“We’re doing things we never thought were possible.” 

Once generally considered outliers in the sport, in recent years the women of Highland have set the stage for an explosion of female ridership and progression. In this month’s episode of Highland Is Home we talk to Chelsea, Brooke, Dawn, and Tania about the importance of community and what they’re excited to see from women on bikes next.

Compared to many of the riders we’ve highlighted in this series Chelsea Read is relatively new to downhill mountain biking, but she’s certainly no stranger to being on two wheels: she’s been riding moto for most of her life. Chelsea had already checked off a handful of significant Highland features coming into this season, but she’s always ready for more. She’s notorious for her ability to push past fear, seeming to learn from setbacks almost immediately. “Riding with the other women has been extremely inspirational,” she says.  “Seeing how far they can push it makes me push it that much further.” Chelsea’s own attitude, it’s clear, provides that same kind of inspiration to everyone she rides with.

Brooke Trine found her way to Highland thanks to a well-timed social media post from coach/trail builder/fellow shredder Whitney Poulin. Though she was already a talented BMX rider, Brooke had actually never been on a full-suspension—or, as she calls them, “squish”—bike before. After hearing about Highland’s Women’s Gravity Weekend from Whitney, Brooke decided to take a chance and travel from Ohio to New Hampshire to try something new.
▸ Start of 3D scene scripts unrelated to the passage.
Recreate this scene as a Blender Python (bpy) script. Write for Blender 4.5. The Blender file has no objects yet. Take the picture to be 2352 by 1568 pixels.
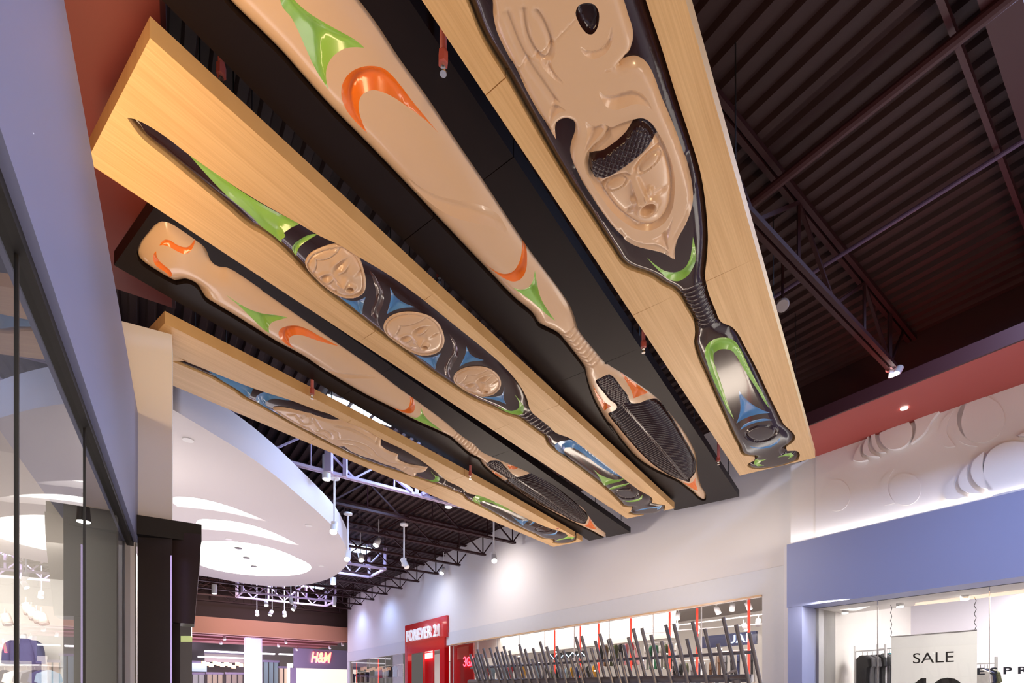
import bpy, bmesh, math, random
import numpy as np
from mathutils import Vector, Matrix
from mathutils.geometry import delaunay_2d_cdt, tessellate_polygon

random.seed(7)
SC = bpy.context.scene
COL = SC.collection
F, CX, HY, CAMH = 1165.0, 1176.0, 1594.0, 1.6      # focal length, centre, horizon in pixels of 2352x1568; eye height

# ---------------------------------------------------------------- camera, world, exposure
cam = bpy.data.cameras.new('camera'); cam.sensor_width = 36.0; cam.sensor_fit = 'HORIZONTAL'
cam.lens = 36.0 * F / 2352.0
cam.shift_y = (HY - 784.0) / 2352.0
cam.clip_start = 0.05; cam.clip_end = 200
camo = bpy.data.objects.new('camera', cam); COL.objects.link(camo)
camo.location = (0, 0, CAMH); camo.rotation_euler = (math.pi / 2, 0, 0)
SC.camera = camo
world = bpy.data.worlds.new('mall_air'); SC.world = world; world.use_nodes = True
world.node_tree.nodes['Background'].inputs[0].default_value = (0.80, 0.70, 0.66, 1)
world.node_tree.nodes['Background'].inputs[1].default_value = 0.16
SC.view_settings.view_transform = 'Standard'
SC.view_settings.look = 'None'
SC.view_settings.exposure = 0.0
SC.view_settings.gamma = 1.0
SC.view_settings.use_curve_mapping = False
SC.cycles.max_bounces = 8; SC.cycles.diffuse_bounces = 4; SC.cycles.glossy_bounces = 3; SC.cycles.transparent_max_bounces = 12
SC.cycles.caustics_reflective = False; SC.cycles.caustics_refractive = False

# ---------------------------------------------------------------- frames of reference
N2 = np.array((.806, .592)); W2 = np.array((-.592, .806))      # right-hand walls: c across, t along
NL = np.array((.843, .538)); WL = np.array((-.538, .843))      # left-hand wall
D2 = np.array((.587, .810)); V2 = np.array((.810, -.587))      # hanging boards: s along, v across
def W(c, t, h): p = N2 * c + W2 * t; return Vector((p[0], p[1], h + CAMH))
def L(c, t, h): p = NL * c + WL * t; return Vector((p[0], p[1], h + CAMH))
def XY(s, v): p = D2 * s + V2 * v; return (float(p[0]), float(p[1]))
def P(x, y, h): Y = F * h / (HY - y); return ((x - CX) / F * Y, Y)
def on_right(x, y, c):
    xn = (x - CX) / F; Y = c / (N2[0] * xn + N2[1]); return ((W2[0] * xn + W2[1]) * Y, (HY - y) / F * Y)
def on_left(x, y, c):
    xn = (x - CX) / F; Y = c / (NL[0] * xn + NL[1]); return ((WL[0] * xn + WL[1]) * Y, (HY - y) / F * Y)
def at_depth(x, y, Y): return Vector(((x - CX) / F * Y, Y, (HY - y) / F * Y + CAMH))

# ---------------------------------------------------------------- lights
def area(name, loc, target, size, power, color=(1, 1, 1), size_y=None, spread=180):
    d = bpy.data.lights.new(name, 'AREA'); d.energy = power; d.color = color
    d.shape = 'RECTANGLE'; d.size = size; d.size_y = size_y or size; d.spread = math.radians(spread)
    o = bpy.data.objects.new(name, d); COL.objects.link(o); o.location = loc
    o.rotation_euler = (Vector(target) - Vector(loc)).to_track_quat('-Z', 'Y').to_euler(); return o
def spot(name, loc, target, power, angle, color=(1, 1, 1), blend=.5, rad=.05):
    d = bpy.data.lights.new(name, 'SPOT'); d.energy = power; d.color = color; d.spot_size = math.radians(angle)
    d.spot_blend = blend; d.shadow_soft_size = rad
    o = bpy.data.objects.new(name, d); COL.objects.link(o); o.location = loc
    o.rotation_euler = (Vector(target) - Vector(loc)).to_track_quat('-Z', 'Y').to_euler(); return o
WARM = (1.0, .70, .40); SOFT = (1.0, .84, .70); COOL = (.42, .58, 1.0); LILAC = (.72, .58, 1.0)
area('added_key_behind', (3.0, -4.2, 1.2), (.3, 6.0, 6.1), 1.2, 235, WARM, 1.0)  # added key lamp behind the camera, brings out the carving
area('added_side_fill', (7.0, 1.0, .9), (1.0, 6.5, 6.1), 3.0, 110, SOFT, 1.8)  # added fill lamp out of view, stands at no shopfront
area('long_window_glow', tuple(W(11.8, 13, .4)), tuple(W(3, 11, 2.5)), 13, 340, SOFT, .8)
area('ledge_uplight_left', tuple(L(-.75, 4.6, 3.5)), tuple(L(.9, 4.8, 5.0)), 4.0, 46, WARM, .2)
area('near_roof_skylight', tuple(W(8.35, -.3, 6.72)), tuple(W(7.6, -.3, 0)), 2.4, 900, COOL, 2.5)
area('corner_window_glow', tuple(W(11.2, 1.0, .2)), tuple(W(6, 1.0, .0)), 6, 150, (1, .93, .88), 2.4)
area('skylight_daylight', tuple(W(6.4, 13.2, 6.75)), tuple(W(2.0, 13.6, 3)), 3.6, 420, COOL, 1.0)
area('skylight_daylight_far', tuple(W(7.0, 23.5, 6.7)), tuple(W(7.0, 23.5, 0)), 4.0, 300, COOL, 1.2)
area('skylight_daylight_farther', tuple(W(7.2, 33.2, 6.7)), tuple(W(7.2, 33.2, 0)), 4.0, 260, LILAC, 1.2)
area('relief_uplight', tuple(W(11.40, 3.4, 3.30)), tuple(W(11.36, 3.4, 4.9)), 7.0, 15, (1, .95, .9), .12)
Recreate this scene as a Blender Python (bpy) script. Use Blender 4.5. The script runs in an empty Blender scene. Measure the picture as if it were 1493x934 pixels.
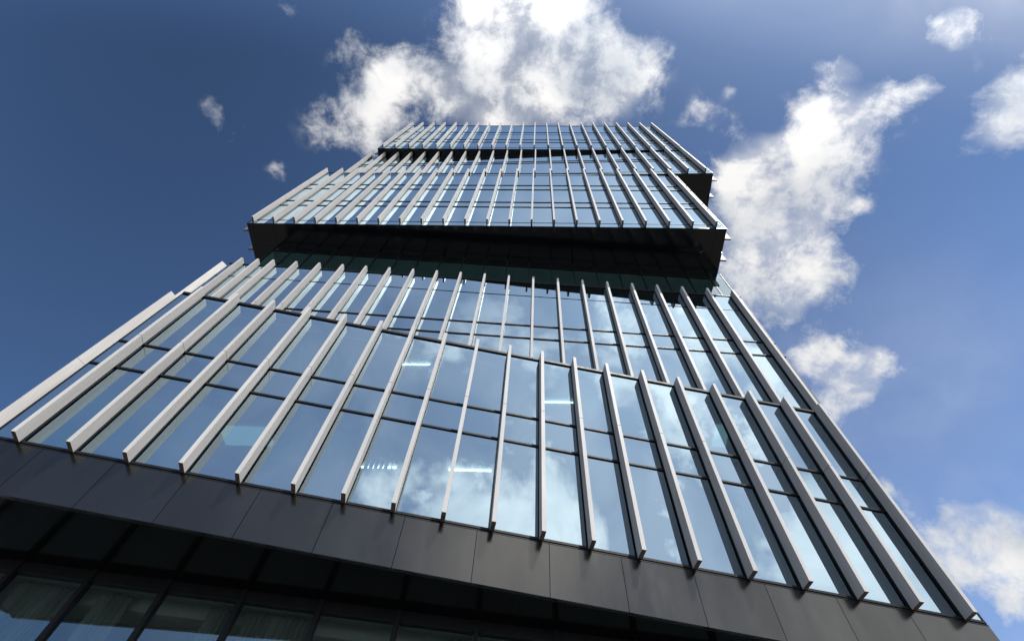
import bpy, math, random
from mathutils import Matrix, Vector
random.seed(7)
S = bpy.context.scene
COL = S.collection
R = math.radians
CAM_H = 1.6                       # eye height above the pavement

# ---------------------------------------------------------------- helpers
class MB:
    """collects boxes / prisms in a local frame and links them as ONE mesh object"""
    def __init__(s): s.v=[]; s.f=[]; s.m=[]
    def poly(s, pts, mi=0):
        b=len(s.v); s.v+= [tuple(p) for p in pts]; s.f.append(tuple(range(b,b+len(pts)))); s.m.append(mi)
    def box(s, x0,x1,y0,y1,z0,z1, mi=0, mbot=None, mtop=None):
        b=len(s.v)
        s.v+=[(x0,y0,z0),(x1,y0,z0),(x1,y1,z0),(x0,y1,z0),(x0,y0,z1),(x1,y0,z1),(x1,y1,z1),(x0,y1,z1)]
        for k,q in enumerate(((3,2,1,0),(4,5,6,7),(0,1,5,4),(1,2,6,5),(2,3,7,6),(3,0,4,7))):
            s.f.append(tuple(b+i for i in q))
            s.m.append(mbot if (k==0 and mbot is not None) else mtop if (k==1 and mtop is not None) else mi)
    def prism(s, base, z0, z1, mi=0, mbot=None):
        """base: counter-clockwise plan polygon"""
        b=len(s.v); n=len(base)
        s.v+=[(x,y,z0) for x,y in base]+[(x,y,z1) for x,y in base]
        s.f.append(tuple(b+i for i in reversed(range(n)))); s.m.append(mi if mbot is None else mbot)
        s.f.append(tuple(b+n+i for i in range(n))); s.m.append(mi)
        for i in range(n):
            j=(i+1)%n; s.f.append((b+i,b+j,b+n+j,b+n+i)); s.m.append(mi)
    def build(s, name, mats, parent=None, smooth=False):
        me=bpy.data.meshes.new(name); me.from_pydata(s.v,[],s.f)
        if not isinstance(mats,(list,tuple)): mats=[mats]
        for m in mats: me.materials.append(m)
        me.polygons.foreach_set('material_index', s.m)
        if smooth: me.polygons.foreach_set('use_smooth',[True]*len(s.f))
        me.update()
        o=bpy.data.objects.new(name, me); COL.objects.link(o)
        if parent is not None: o.parent=parent
        return o
def tag(o, label=None, cat=None, group=None, kind=None):
    if label: o['label']=label
    if cat: o['category']=cat
    if group: o['group']=group
    if kind: o['kind']=kind
    return o

# ---------------------------------------------------------------- materials
def new_mat(name):
    m=bpy.data.materials.new(name); m.use_nodes=True
    nt=m.node_tree; nt.nodes.clear()
    return m, nt
def node(nt, t, **kw):
    n=nt.nodes.new(t)
    for k,v in kw.items(): setattr(n,k,v)
    return n
def out(nt, sock):
    o=node(nt,'ShaderNodeOutputMaterial'); nt.links.new(sock,o.inputs['Surface'])
def noise(nt, scale, detail=4, rough=.55, stretch=None, coord='Object'):
    tc=node(nt,'ShaderNodeTexCoord'); src=tc.outputs[coord]
    if stretch:
        mp=node(nt,'ShaderNodeMapping'); mp.inputs['Scale'].default_value=stretch
        nt.links.new(src,mp.inputs['Vector']); src=mp.outputs['Vector']
    n=node(nt,'ShaderNodeTexNoise'); n.inputs['Scale'].default_value=scale
    n.inputs['Detail'].default_value=detail; n.inputs['Roughness'].default_value=rough
    nt.links.new(src,n.inputs['Vector']); return n.outputs['Fac']
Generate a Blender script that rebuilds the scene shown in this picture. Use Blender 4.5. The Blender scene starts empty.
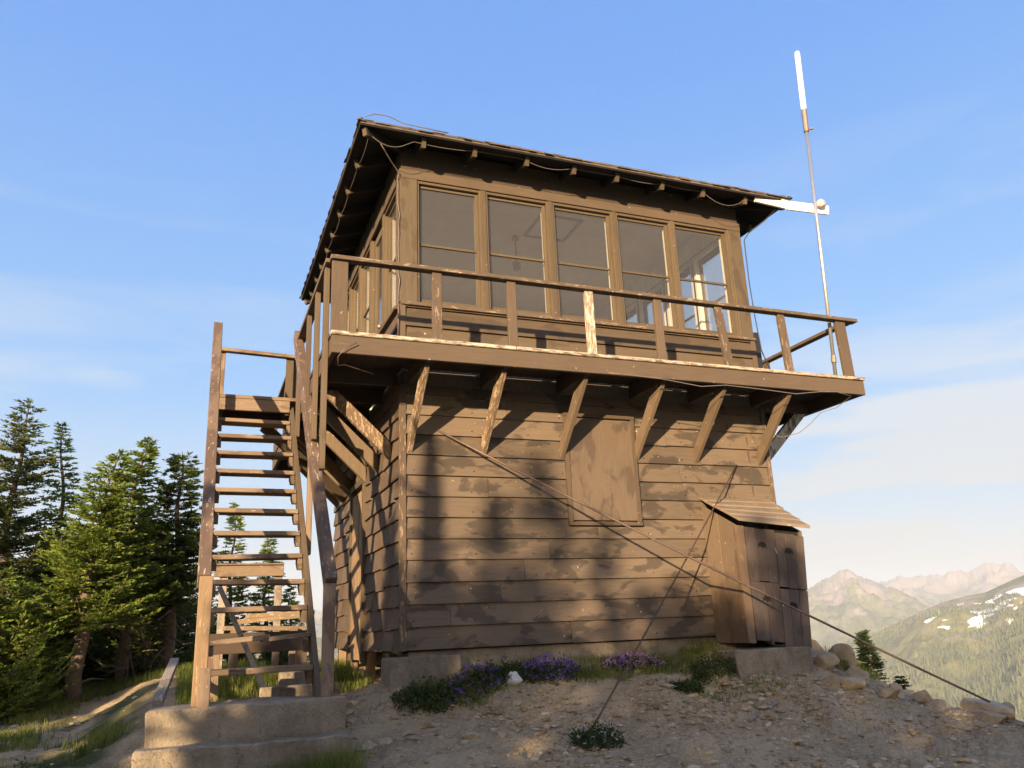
import bpy, bmesh, math, random
import numpy as np
from mathutils import Vector, Matrix, noise as mnoise
R = math.radians
random.seed(7)
scene = bpy.context.scene
COL = scene.collection
SX, SZ = 0.82, 0.26          # sun travels (SX, 1, -SZ)

# ------------------------------------------------------------------ materials
def nodes(name):
    m = bpy.data.materials.new(name); m.use_nodes = True
    nt = m.node_tree; nt.nodes.clear()
    o = nt.nodes.new('ShaderNodeOutputMaterial')
    b = nt.nodes.new('ShaderNodeBsdfPrincipled')
    nt.links.new(b.outputs[0], o.inputs[0])
    return m, nt, b, o
def N(nt, t, **k):
    n = nt.nodes.new(t)
    for a, v in k.items():
        if a.startswith('i_'):
            n.inputs[a[2:].replace('_', ' ')].default_value = v
        else: setattr(n, a, v)
    return n
def L(nt, a, b): nt.links.new(a, b)
def coords(nt, scale=(1, 1, 1), loc=(0, 0, 0)):
    t = N(nt, 'ShaderNodeTexCoord'); m = N(nt, 'ShaderNodeMapping')
    m.inputs['Scale'].default_value = scale; m.inputs['Location'].default_value = loc
    L(nt, t.outputs['Object'], m.inputs['Vector']); return m.outputs[0]
def noise(nt, vec, scale, detail=4, rough=.55, dist=0):
    n = N(nt, 'ShaderNodeTexNoise'); n.inputs['Scale'].default_value = scale
    n.inputs['Detail'].default_value = detail; n.inputs['Roughness'].default_value = rough
    n.inputs['Distortion'].default_value = dist
    L(nt, vec, n.inputs['Vector']); return n.outputs['Fac']
def ramp(nt, fac, stops):
    r = N(nt, 'ShaderNodeValToRGB'); e = r.color_ramp.elements
    while len(e) < len(stops): e.new(.5)
    for i, (p, c) in enumerate(stops):
        e[i].position = p; e[i].color = (c, c, c, 1) if isinstance(c, (int, float)) else (*c, 1)
    L(nt, fac, r.inputs[0]); return r.outputs[0]
def mix(nt, fac, a, b, mode='MIX'):
    m = N(nt, 'ShaderNodeMix', data_type='RGBA', blend_type=mode)
    for s, v in ((0, fac), (6, a), (7, b)):
        if isinstance(v, (int, float)): m.inputs[s].default_value = v if s == 0 else (v, v, v, 1)
        elif isinstance(v, tuple): m.inputs[s].default_value = (*v, 1)
        else: L(nt, v, m.inputs[s])
    return m.outputs[2]
def bump(nt, b, h, strength=.4, dist=.01):
    n = N(nt, 'ShaderNodeBump'); n.inputs['Strength'].default_value = strength
    n.inputs['Distance'].default_value = dist
    L(nt, h, n.inputs['Height']); L(nt, n.outputs[0], b.inputs['Normal'])
def stretch(axis, along=1.5, across=22):
    return tuple(along if a in axis else across for a in 'xyz')

def wood(name, base, axis='x', patch=None, worn=None, worn_at=.66, rough=.75, grain=.35, patch_at=.52, knots=0):
    m, nt, b, o = nodes(name)
    v = coords(nt)
    geo = N(nt, 'ShaderNodeNewGeometry')
    def shifted(vec, k=7.0):
        sc = N(nt, 'ShaderNodeVectorMath', operation='SCALE'); sc.inputs[0].default_value = (1, .7, .4); L(nt, geo.outputs['Random Per Island'], sc.inputs['Scale'])
        sc2 = N(nt, 'ShaderNodeVectorMath', operation='SCALE'); L(nt, sc.outputs[0], sc2.inputs[0]); sc2.inputs['Scale'].default_value = k
        ad = N(nt, 'ShaderNodeVectorMath', operation='ADD'); L(nt, vec, ad.inputs[0]); L(nt, sc2.outputs[0], ad.inputs[1]); return ad.outputs[0]
    g = noise(nt, shifted(coords(nt, stretch(axis)), 30), 3.0, 5, .6, .4)
    c = mix(nt, ramp(nt, g, [(.3, 0), (.7, 1)]), tuple(x*.78 for x in base), tuple(x*1.15 for x in base))
    big = noise(nt, v, 1.7, 3, .5)
    c = mix(nt, ramp(nt, big, [(.35, 0), (.7, .55)]), c, tuple(x*1.2 for x in base))
    if patch:
        p = noise(nt, shifted(coords(nt, tuple(1.0 if a in axis else 2.2 for a in 'xyz'), (3.1, 1.7, .6)), .35), 2.3, 3.5, .55, .35)
        pm = ramp(nt, p, [(patch_at-.01, 0), (patch_at+.045, .9)])
        c = mix(nt, pm, c, patch)
    if worn:
        w = noise(nt, coords(nt, stretch(axis, 3, 16), (5, 2, 9)), 3.2, 6, .7)
        wm = ramp(nt, w, [(worn_at, 0), (worn_at+.03, 1)])
        c = mix(nt, wm, c, worn)
        s = noise(nt, v, 26, 2, .5)
        c = mix(nt, ramp(nt, s, [(.745, 0), (.76, .9)]), c, (.5, .42, .33))
    oi = N(nt, 'ShaderNodeObjectInfo')
    mr = N(nt, 'ShaderNodeMapRange'); mr.inputs['To Min'].default_value = .86; mr.inputs['To Max'].default_value = 1.12
    L(nt, oi.outputs['Random'], mr.inputs[0])
    c = mix(nt, 1.0, c, mr.outputs[0], 'MULTIPLY')
    c = mix(nt, 1.0, c, ramp(nt, geo.outputs['Random Per Island'], [(0, .76), (1, 1.18)]), 'MULTIPLY')
    L(nt, c, b.inputs['Base Color'])
    L(nt, ramp(nt, g, [(.2, rough-.1), (.8, min(1, rough+.1))]), b.inputs['Roughness'])
    b.inputs['Specular IOR Level'].default_value = .3
    bump(nt, b, g, grain, .006)
    return m
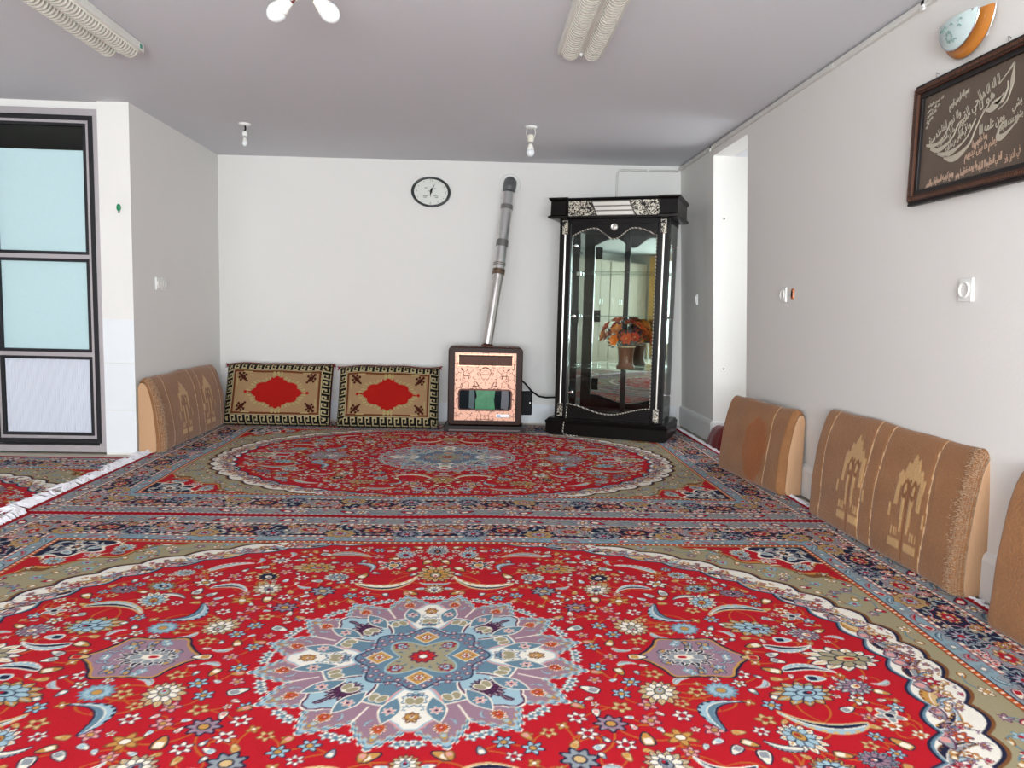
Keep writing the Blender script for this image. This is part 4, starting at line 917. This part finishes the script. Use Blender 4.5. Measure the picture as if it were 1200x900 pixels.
obj('stem',bms_stem,M_stem,vs); o=obj('foliage',bml,M_leafd,vs); o['kind']='stuff'
# ------------------------------------------------------------------ framed calligraphy on the right wall (local: x = 0 out of the wall, y, z in the room's own metres)
M_frame=mat('dark_carved_frame',(44,29,24),.45,noise=.35,nscale=90,bump=.5,bscale=90); M_fgold=mat('worn_gilt_edge',(86,54,38),.5,metal=.3,noise=.4,nscale=120); M_fblack=mat('black_frame_slip',(22,17,16),.45)
M_panel=mat('brown_velvet_panel',(92,78,66),.5,noise=.06,nscale=8,coat=.25); M_ink=mat('silver_lettering',(186,178,160),.45,metal=.2); M_ink2=mat('pinkish_silver_lettering',(190,160,138),.45,metal=.2)
fx_=1.823; PYN,PYF,PZ0,PZ1=2.44,3.185,1.512,2.003
pf=thing('framed_calligraphy','brown calligraphy picture in a dark carved frame on the right wall','picture',(fx_,0,0))
def fring(bm,y0,y1,z0,z1,w,x0,x1,bev=.004):
    for a,b,c,d in ((y0,y1,z0,z0+w),(y0,y1,z1-w,z1),(y0,y0+w,z0+w,z1-w),(y1-w,y1,z0+w,z1-w)): box(bm,x0,x1,a,b,c,d,bev)
bm=B(); fring(bm,PYN,PYF,PZ0,PZ1,.014,.0,.026); obj('outer_moulding',bm,M_fblack,pf)
bm=B(); fring(bm,PYN+.013,PYF-.013,PZ0+.013,PZ1-.013,.022,-.012,.02,.007); obj('carved_moulding',bm,M_frame,pf)
# carved beads on the moulding
bm=B()
n=46
for i in range(n):
    z=PZ0+.025+(PZ1-PZ0-.05)*i/(n-1)
    for y in (PYF-.024,PYN+.024): box(bm,-.016,-.010,y-.006,y+.006,z-.0028,z+.0028,.001)
for i in range(66):
    y=PYN+.03+(PYF-PYN-.06)*i/65
    for z in (PZ0+.024,PZ1-.024): box(bm,-.016,-.010,y-.0035,y+.0035,z-.006,z+.006,.001)
o=obj('carved_beads',bm,M_fgold,pf); o['kind']='stuff'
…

It only took one weekend of riding for her to be completely hooked. (The timing worked out well. Not long after her first visit to Highland, Brooke was invited to compete in the Speed & Style event at Crankworx Whistler.)

This summer, Brooke was ready to take on another new challenge: the Slopestyle course. She once again reached out to a Highland local over Instagram: this time Tania Lillak. Suddenly the women found themselves at the top of the Slopestyle course (along with Chelsea and Riley Miller) where they decided to work their way down, sessioning one feature after another until they could all be checked off the list. Brooke plans to make the Crankworx rounds again next year and continue to pursue slopestyle. She’ll definitely be returning to Highland in the meantime: “The friends that I’ve met here, they feel like family, and I just love being here,” she says. “I think this is the greatest progression playground that I’ve been to.”

Folks who tend to look to social media to keep up with the Highland locals may not immediately recognize Dawn Bourque. She manages to fly under the radar online, but she’s actually something of a Highland legend.  She’s fast, and she excels on tech trails, picking out lines that many of us would never even consider and zipping effortlessly through the gnarliest terrain Highland has to offer. To be fair, she’s known these trails in their every iteration since the very beginning: Dawn was one of the only thirty or so riders at the mountain on opening day in 2006. 

“The first run down Eastern Hemlock was really fun,” she tells us. “Then we went over to Maiden Voyage and it was a whole different story for me. I’d raced for ten years, but I never saw that stuff.” Back then, Maiden Voyage was peppered with large wooden features, jumps, and drops. Never one to shy away from a challenge, Dawn immediately committed to conquering it. While her friends took a lunch break at the car to get out of the rain for a while, she hopped back on the lift. In just a few more runs, she’d managed to master it.

Dawn has been riding since 1989, started racing mountain bikes in 1994, and has quite a few titles to her name, including more than one Triple Crown. Over her fifteen years riding at Highland, Dawn has watched the sport expand to welcome more and more talented female riders across an ever-widening array of disciplines. “I’m really excited about the group that’s out here now,” she told us, referring to Chelsea, Brooke, Tania, and so many others. “They’re doing such big things on the slopestyle—and I’m hoping some of them will take me down and teach me how to do it.” (We have no doubt that she’d make short work of it.)

The inspiration behind a popular phrase around the mountain—ˮBrody’s mom can do it”—Tania Lillak has long been a driving force for encouraging everyone’s progression. Originally from Toronto, Canada, Tania now lives in Massachusetts and can be found at Highland nearly every weekend. She’s a familiar face among the locals, well-known for her bright personality, welcoming attitude, and incredible enthusiasm for riding: you’d be hard-pressed to find a photo of Tania on her bike where she’s not smiling from ear to ear. 

Tania has been riding for twenty-five years, but only recently has been able to lean on the growing community of female riders. “I think it’s really important for women to see other women riding at Highland,” she says. This summer, Tania really committed to taking her riding to the next level, tackling slopestyle for the first time and working tirelessly on new tricks. It’s fair to say that Tania has been instrumental in building up the dedicated and enthusiastic crew we’re now seeing at the mountain almost every day. “The thing I’m most excited about for women on bikes, because now I know it can happen, is competitive slopestyle,” Tania says. “Women are definitely ready for slope.”


One thing all of these women have in common? They want to show what they can do. And it’s time we all start watching.